◆ DATASET CONTENT:
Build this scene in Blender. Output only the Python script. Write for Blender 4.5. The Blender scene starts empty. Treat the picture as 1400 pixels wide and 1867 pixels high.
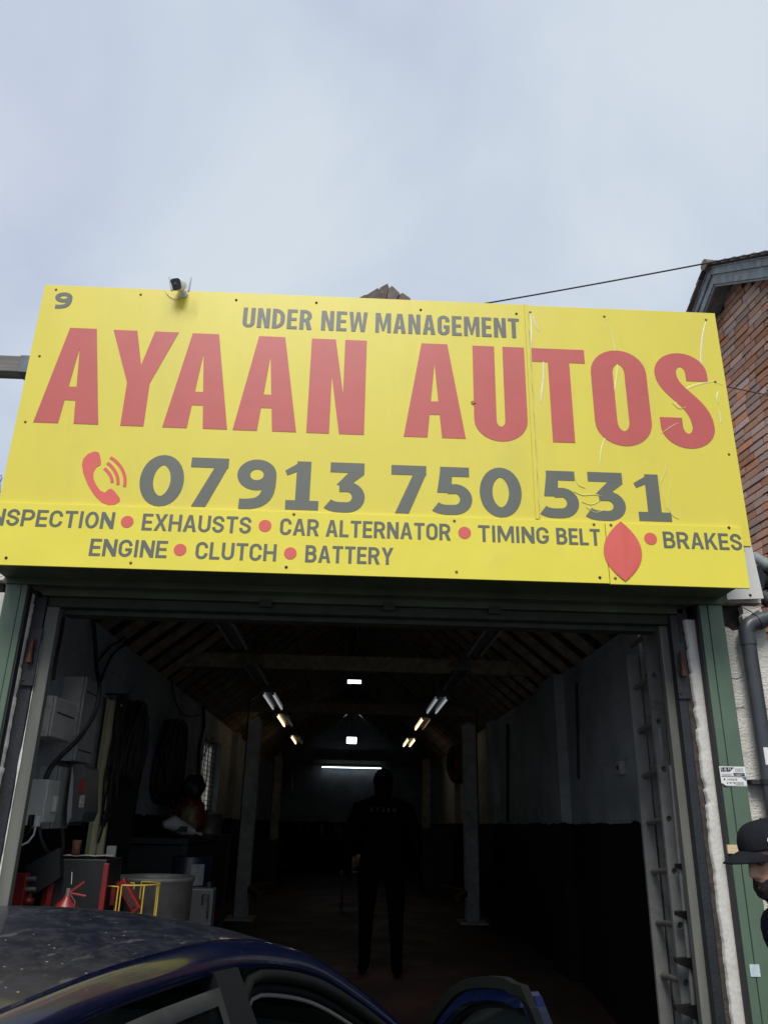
import bpy, bmesh, math, random
from mathutils import Vector, Matrix
from mathutils.geometry import tessellate_polygon
random.seed(7)
PI = math.pi
sc = bpy.context.scene
COL = sc.collection
# ------------------------------------------------------------------ camera
CAM_R = Vector((0.99895497, -0.04134015, 0.01949265))
CAM_U = Vector((-0.03326382, -0.36510971, 0.93037004))
CAM_F = Vector((0.03134468, 0.93004618, 0.36610329))
FPX, CH = 1448.71, 1.7
cd = bpy.data.cameras.new('camera'); cam = bpy.data.objects.new('camera', cd); COL.objects.link(cam)
mw = Matrix.Identity(4)
for i in range(3):
    mw[i][0], mw[i][1], mw[i][2] = CAM_R[i], CAM_U[i], -CAM_F[i]
mw[2][3] = CH
cam.matrix_world = mw
cd.sensor_fit = 'VERTICAL'; cd.sensor_height = 36; cd.sensor_width = 27
cd.lens = FPX / 1867 * 36
cd.clip_start = .05; cd.clip_end = 3000
sc.camera = cam
# ------------------------------------------------------------------ light
SUN_EL, SUN_AZ = math.radians(52), math.radians(188)      # azimuth clockwise from +Y: behind the camera
w = bpy.data.worlds.new('World'); sc.world = w; w.use_nodes = True
nt = w.node_tree; nt.nodes.clear()
def wn(t, **k):
    n = nt.nodes.new(t)
    for a, b in k.items(): setattr(n, a, b)
    return n
wout = wn('ShaderNodeOutputWorld'); bg1 = wn('ShaderNodeBackground'); bg2 = wn('ShaderNodeBackground')
sky = wn('ShaderNodeTexSky', sky_type='NISHITA', sun_disc=False, sun_elevation=SUN_EL, sun_rotation=SUN_AZ, dust_density=4.0)
bg1.inputs['Strength'].default_value = .05
nt.links.new(sky.outputs[0], bg1.inputs['Color'])
tc = wn('ShaderNodeTexCoord'); sep = wn('ShaderNodeSeparateXYZ'); nt.links.new(tc.outputs['Generated'], sep.inputs[0])
den = wn('ShaderNodeMath', operation='MAXIMUM'); den.inputs[1].default_value = 0.0; nt.links.new(sep.outputs[2], den.inputs[0])
den2 = wn('ShaderNodeMath', operation='ADD'); den2.inputs[1].default_value = .28; nt.links.new(den.outputs[0], den2.inputs[0])
dv = wn('ShaderNodeVectorMath', operation='DIVIDE'); cmb = wn('ShaderNodeCombineXYZ')
for i in range(3): nt.links.new(den2.outputs[0], cmb.inputs[i])
nt.links.new(tc.outputs['Generated'], dv.inputs[0]); nt.links.new(cmb.outputs[0], dv.inputs[1])
nz1 = wn('ShaderNodeTexNoise'); nz1.inputs['Scale'].default_value = 1.9; nz1.inputs['Detail'].default_value = 5; nz1.inputs['Roughness'].default_value = .5; nz1.inputs['Distortion'].default_value = .35
nt.links.new(dv.outputs[0], nz1.inputs['Vector'])
nz2 = wn('ShaderNodeTexNoise'); nz2.inputs['Scale'].default_value = .55; nz2.inputs['Detail'].default_value = 2
nt.links.new(dv.outputs[0], nz2.inputs['Vector'])
r1 = wn('ShaderNodeValToRGB'); r1.color_ramp.elements[0].position = .36; r1.color_ramp.elements[1].position = .64
r1.color_ramp.elements[0].color = (.54, .61, .765, 1); r1.color_ramp.elements[1].color = (.71, .79, .87, 1)
nt.links.new(nz1.outputs[0], r1.inputs[0])
r2 = wn('ShaderNodeValToRGB'); r2.color_ramp.elements[0].position = .38; r2.color_ramp.elements[1].position = .62
r2.color_ramp.elements[0].color = (.96, .95, 1.0, 1); r2.color_ramp.elements[1].color = (1.04, 1.05, 1.03, 1)
nt.links.new(nz2.outputs[0], r2.inputs[0])
mx = wn('ShaderNodeMixRGB', blend_type='MULTIPLY'); mx.inputs[0].default_value = 1
nt.links.new(r1.outputs[0], mx.inputs[1]); nt.links.new(r2.outputs[0], mx.inputs[2])
nt.links.new(mx.outputs[0], bg2.inputs['Color'])
EXPOSURE = 1.0
bg2.inputs['Strength'].default_value = .48
ms = wn('ShaderNodeMixShader'); ms.inputs[0].default_value = .93
nt.links.new(bg1.outputs[0], ms.inputs[1]); nt.links.new(bg2.outputs[0], ms.inputs[2]); nt.links.new(ms.outputs[0], wout.inputs[0])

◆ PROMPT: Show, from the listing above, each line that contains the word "scene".

◆ RESULT BELOW:
Build this scene in Blender. Output only the Python script. Write for Blender 4.5. The Blender scene starts empty. Treat the picture as 1400 pixels wide and 1867 pixels high.
sc = bpy.context.scene